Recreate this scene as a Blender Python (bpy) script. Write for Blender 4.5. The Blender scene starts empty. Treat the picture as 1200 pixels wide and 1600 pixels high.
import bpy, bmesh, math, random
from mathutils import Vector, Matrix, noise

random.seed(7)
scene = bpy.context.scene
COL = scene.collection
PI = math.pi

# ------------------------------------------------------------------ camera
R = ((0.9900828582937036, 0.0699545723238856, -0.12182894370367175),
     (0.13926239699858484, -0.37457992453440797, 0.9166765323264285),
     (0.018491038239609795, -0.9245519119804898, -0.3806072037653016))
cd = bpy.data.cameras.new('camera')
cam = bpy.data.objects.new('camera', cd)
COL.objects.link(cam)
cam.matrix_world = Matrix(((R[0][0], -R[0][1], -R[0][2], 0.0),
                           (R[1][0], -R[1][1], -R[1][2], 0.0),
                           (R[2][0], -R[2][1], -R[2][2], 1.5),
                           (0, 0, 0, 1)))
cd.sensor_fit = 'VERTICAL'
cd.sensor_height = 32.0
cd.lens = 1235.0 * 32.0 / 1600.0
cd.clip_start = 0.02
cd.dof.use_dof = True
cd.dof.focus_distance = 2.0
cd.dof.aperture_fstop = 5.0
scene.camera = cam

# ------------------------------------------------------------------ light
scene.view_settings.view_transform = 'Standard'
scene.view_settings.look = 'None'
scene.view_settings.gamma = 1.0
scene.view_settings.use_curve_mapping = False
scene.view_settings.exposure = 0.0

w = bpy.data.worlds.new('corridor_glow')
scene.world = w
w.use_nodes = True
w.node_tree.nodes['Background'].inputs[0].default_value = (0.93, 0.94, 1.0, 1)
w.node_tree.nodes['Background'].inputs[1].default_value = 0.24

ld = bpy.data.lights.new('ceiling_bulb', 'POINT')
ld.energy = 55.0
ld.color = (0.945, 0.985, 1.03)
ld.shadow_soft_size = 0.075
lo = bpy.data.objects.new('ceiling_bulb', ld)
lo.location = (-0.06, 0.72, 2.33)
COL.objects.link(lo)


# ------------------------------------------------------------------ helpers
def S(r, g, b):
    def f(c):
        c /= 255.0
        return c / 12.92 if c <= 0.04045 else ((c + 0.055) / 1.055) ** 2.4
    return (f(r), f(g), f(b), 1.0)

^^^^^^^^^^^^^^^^

WHAT TO WORK ON: Output exactly the leading lines of the data, up to and including the line marked by "PI = math.pi".

COMPLETE OUTPUT:
Recreate this scene as a Blender Python (bpy) script. Write for Blender 4.5. The Blender scene starts empty. Treat the picture as 1200 pixels wide and 1600 pixels high.
import bpy, bmesh, math, random
from mathutils import Vector, Matrix, noise

random.seed(7)
scene = bpy.context.scene
COL = scene.collection
PI = math.pi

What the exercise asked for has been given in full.